The kid is so smooth. He got us home. He got us to the finish line. It was a whole lot of fun riding with him.”

Jones said it was an equally great experience to be paired with the legendary “Snake.”

Racing with him was awesome,” Jones said of Prudhomme. “It was a really good experience. He is super cool.

We were running pretty well but we didn’t get to finish one of the long stages and had to take a time penalty. That kind of killed us. I think we were running like fifth in our class. We were still in the race until then and we also had the engine problem on the last day.”

Jones is in his first season of racing on the NASCAR K&N Pro Series circuit.

Prudhomme, Jones and their team celebrate after reaching the finish line in the NORRA Mexican 1000.
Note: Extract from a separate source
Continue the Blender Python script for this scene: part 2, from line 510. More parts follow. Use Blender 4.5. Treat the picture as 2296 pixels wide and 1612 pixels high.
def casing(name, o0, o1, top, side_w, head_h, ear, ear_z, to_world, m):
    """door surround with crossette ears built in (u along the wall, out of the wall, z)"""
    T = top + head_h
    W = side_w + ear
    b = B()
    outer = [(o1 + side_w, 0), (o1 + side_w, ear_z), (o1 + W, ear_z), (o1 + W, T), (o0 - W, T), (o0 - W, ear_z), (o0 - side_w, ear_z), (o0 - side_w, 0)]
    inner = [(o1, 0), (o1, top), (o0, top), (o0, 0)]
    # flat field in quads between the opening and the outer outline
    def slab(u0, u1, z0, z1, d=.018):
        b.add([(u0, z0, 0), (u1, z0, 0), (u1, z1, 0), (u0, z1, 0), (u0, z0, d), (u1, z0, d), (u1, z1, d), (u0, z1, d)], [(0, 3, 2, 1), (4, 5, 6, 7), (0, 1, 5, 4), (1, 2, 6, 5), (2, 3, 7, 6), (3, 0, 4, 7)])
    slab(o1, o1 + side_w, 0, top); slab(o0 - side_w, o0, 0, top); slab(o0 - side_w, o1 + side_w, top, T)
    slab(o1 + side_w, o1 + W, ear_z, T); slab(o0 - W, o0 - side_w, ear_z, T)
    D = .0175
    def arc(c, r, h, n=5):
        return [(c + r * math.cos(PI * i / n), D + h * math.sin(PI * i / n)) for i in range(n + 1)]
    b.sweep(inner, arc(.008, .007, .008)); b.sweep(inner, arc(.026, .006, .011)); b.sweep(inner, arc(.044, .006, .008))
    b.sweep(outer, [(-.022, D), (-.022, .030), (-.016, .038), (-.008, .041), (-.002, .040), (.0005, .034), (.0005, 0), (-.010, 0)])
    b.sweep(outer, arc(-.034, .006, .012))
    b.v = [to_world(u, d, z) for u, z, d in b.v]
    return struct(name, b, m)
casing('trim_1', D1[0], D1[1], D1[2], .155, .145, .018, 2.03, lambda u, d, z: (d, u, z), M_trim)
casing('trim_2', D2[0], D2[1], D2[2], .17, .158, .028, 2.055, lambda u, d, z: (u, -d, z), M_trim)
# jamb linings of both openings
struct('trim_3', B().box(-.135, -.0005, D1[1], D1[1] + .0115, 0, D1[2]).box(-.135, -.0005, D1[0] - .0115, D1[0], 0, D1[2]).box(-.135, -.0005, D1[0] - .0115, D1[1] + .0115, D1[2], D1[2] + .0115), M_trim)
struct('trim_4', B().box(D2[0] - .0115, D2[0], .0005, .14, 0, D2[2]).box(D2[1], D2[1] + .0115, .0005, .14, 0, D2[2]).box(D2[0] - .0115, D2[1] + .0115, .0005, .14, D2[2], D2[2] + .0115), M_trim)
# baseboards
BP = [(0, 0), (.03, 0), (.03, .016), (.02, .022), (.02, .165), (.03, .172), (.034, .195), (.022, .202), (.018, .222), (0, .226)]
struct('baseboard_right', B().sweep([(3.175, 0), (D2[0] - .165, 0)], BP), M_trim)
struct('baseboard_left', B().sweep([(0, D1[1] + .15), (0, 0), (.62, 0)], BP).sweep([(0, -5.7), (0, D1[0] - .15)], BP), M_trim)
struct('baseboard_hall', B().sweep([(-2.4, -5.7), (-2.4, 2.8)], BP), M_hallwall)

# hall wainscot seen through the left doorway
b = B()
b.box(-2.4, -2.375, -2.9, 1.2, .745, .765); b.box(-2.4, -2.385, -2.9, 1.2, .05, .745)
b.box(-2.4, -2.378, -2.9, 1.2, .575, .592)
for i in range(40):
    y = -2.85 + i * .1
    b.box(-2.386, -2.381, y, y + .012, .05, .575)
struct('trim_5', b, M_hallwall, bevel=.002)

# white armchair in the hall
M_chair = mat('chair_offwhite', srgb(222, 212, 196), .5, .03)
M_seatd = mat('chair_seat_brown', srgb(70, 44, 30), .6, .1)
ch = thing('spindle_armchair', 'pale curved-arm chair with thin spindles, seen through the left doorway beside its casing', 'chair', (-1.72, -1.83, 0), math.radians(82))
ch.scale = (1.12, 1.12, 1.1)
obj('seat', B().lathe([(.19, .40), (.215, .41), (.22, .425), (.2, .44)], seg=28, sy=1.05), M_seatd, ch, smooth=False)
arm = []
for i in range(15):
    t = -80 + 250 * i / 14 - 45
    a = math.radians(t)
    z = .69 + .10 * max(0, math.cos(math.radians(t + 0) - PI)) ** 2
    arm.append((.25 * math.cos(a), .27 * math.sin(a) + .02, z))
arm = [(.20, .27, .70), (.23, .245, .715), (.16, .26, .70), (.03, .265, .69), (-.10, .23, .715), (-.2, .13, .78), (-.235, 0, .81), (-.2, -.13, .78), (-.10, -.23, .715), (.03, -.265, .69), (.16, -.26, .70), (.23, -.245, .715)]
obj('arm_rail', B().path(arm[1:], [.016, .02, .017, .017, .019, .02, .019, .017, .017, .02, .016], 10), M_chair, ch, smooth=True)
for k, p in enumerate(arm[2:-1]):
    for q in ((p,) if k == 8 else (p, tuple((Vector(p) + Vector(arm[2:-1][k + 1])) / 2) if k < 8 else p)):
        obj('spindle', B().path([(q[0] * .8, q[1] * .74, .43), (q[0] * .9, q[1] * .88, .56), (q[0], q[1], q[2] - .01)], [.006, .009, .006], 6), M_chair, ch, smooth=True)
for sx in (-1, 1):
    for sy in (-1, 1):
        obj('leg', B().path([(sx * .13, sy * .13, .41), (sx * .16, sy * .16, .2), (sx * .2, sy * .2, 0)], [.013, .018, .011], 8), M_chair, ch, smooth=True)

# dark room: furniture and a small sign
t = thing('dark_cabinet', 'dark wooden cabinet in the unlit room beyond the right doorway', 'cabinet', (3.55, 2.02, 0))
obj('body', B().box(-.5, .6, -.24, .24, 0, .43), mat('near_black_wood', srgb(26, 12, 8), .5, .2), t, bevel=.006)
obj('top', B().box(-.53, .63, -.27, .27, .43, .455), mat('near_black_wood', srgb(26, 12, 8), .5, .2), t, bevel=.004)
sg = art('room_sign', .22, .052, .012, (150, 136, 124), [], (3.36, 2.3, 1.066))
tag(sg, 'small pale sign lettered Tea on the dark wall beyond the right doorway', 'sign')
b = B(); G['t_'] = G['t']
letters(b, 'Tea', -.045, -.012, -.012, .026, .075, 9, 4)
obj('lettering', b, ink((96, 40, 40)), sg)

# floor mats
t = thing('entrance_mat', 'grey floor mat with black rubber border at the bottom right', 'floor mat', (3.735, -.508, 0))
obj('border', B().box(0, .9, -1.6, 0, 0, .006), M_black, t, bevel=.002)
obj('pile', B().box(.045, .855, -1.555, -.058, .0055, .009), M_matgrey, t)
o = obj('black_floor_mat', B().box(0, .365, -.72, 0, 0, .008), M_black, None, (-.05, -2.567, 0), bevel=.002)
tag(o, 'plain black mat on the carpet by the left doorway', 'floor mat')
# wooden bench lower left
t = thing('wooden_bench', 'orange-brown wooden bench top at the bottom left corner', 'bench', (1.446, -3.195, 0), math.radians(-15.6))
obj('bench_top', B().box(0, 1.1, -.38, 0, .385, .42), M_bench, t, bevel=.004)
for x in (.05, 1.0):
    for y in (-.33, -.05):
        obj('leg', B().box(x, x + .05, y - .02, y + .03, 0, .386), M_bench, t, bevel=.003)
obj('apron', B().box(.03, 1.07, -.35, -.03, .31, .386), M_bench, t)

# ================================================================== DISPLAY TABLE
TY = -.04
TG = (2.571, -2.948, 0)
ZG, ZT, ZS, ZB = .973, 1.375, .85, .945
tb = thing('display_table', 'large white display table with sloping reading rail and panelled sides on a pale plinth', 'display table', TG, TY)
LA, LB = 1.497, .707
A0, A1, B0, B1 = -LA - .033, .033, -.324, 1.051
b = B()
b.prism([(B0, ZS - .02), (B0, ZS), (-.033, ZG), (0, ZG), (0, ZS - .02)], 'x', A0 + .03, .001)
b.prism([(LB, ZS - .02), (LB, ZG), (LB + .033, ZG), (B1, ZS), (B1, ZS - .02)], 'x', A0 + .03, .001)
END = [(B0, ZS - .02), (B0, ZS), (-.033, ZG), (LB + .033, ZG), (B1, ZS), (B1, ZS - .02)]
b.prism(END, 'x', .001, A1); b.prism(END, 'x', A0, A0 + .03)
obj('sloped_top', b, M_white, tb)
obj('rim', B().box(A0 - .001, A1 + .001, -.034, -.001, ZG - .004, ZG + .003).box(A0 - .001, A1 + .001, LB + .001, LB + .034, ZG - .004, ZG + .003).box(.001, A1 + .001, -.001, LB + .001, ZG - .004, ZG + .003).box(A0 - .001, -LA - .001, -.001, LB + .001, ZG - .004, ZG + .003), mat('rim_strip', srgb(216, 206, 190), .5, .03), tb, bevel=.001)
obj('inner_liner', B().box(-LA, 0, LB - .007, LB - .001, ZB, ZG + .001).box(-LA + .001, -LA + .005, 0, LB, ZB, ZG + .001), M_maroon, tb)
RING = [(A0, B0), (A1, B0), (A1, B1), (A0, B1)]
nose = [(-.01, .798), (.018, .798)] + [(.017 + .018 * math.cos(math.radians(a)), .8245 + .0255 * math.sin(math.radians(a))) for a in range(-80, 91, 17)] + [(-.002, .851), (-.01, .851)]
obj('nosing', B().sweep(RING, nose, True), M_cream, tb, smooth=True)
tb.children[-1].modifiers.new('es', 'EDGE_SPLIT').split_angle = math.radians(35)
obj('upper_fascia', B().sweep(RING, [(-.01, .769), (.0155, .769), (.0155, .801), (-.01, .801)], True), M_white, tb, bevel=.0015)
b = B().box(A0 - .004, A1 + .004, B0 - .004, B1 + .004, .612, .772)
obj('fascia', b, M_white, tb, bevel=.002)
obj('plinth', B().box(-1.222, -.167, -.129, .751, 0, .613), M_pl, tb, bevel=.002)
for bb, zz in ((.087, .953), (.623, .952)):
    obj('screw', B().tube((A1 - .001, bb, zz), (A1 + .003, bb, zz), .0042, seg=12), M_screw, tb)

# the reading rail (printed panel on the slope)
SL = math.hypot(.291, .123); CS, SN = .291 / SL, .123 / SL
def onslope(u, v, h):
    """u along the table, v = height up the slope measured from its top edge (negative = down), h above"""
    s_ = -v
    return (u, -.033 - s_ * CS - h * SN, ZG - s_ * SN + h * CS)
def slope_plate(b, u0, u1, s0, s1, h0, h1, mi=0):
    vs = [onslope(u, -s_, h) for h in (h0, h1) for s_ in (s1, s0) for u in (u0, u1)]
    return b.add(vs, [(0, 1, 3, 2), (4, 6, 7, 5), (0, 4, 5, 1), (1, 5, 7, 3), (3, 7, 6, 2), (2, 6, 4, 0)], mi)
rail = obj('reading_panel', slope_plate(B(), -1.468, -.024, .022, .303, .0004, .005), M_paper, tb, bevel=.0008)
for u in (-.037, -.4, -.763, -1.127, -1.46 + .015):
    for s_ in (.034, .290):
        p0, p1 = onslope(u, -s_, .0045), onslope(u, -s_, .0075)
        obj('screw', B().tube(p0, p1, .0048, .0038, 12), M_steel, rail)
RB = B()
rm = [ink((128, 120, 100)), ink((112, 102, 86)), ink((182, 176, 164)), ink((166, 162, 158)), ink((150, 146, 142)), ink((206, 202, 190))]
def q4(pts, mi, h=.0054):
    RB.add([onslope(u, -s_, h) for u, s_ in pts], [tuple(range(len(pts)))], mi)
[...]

We didn’t know if we were going to make it the last 25 miles,” Jones said. “We were really happy to get to the finish line.”

But finish they did. While Jones will likely come back for next year’s race, Prudhomme, who turned 78 on April 6, said going into this year’s race that it would be his last 1000. But now, after racing with Jones, he may come back and hope the third time is the charm next year.

I am thinking about doing it again,” Prudhomme said. “I loved doing it last year and then I thought doing it this year would be the last time.

I am so excited but the only way I would do it again is if I could race with Jagger again. I would want to really work at it. We’ll have to see.”

Even though he came up short of winning, Prudhomme left Baja and returned to his Southern California home feeling like a winner, nonetheless.

It is a thrill to finish,” Prudhomme said. “What I like so much about this NORRA race is when you cross the finish line they treat you like a winner. Everybody celebrates. The camaraderie here is great. It is like nothing I have seen before. What is so cool is there is no money for the winner. You get a trophy. It takes me back to the early days when I just started racing and you just liked winning a trophy. It is bragging rights here.”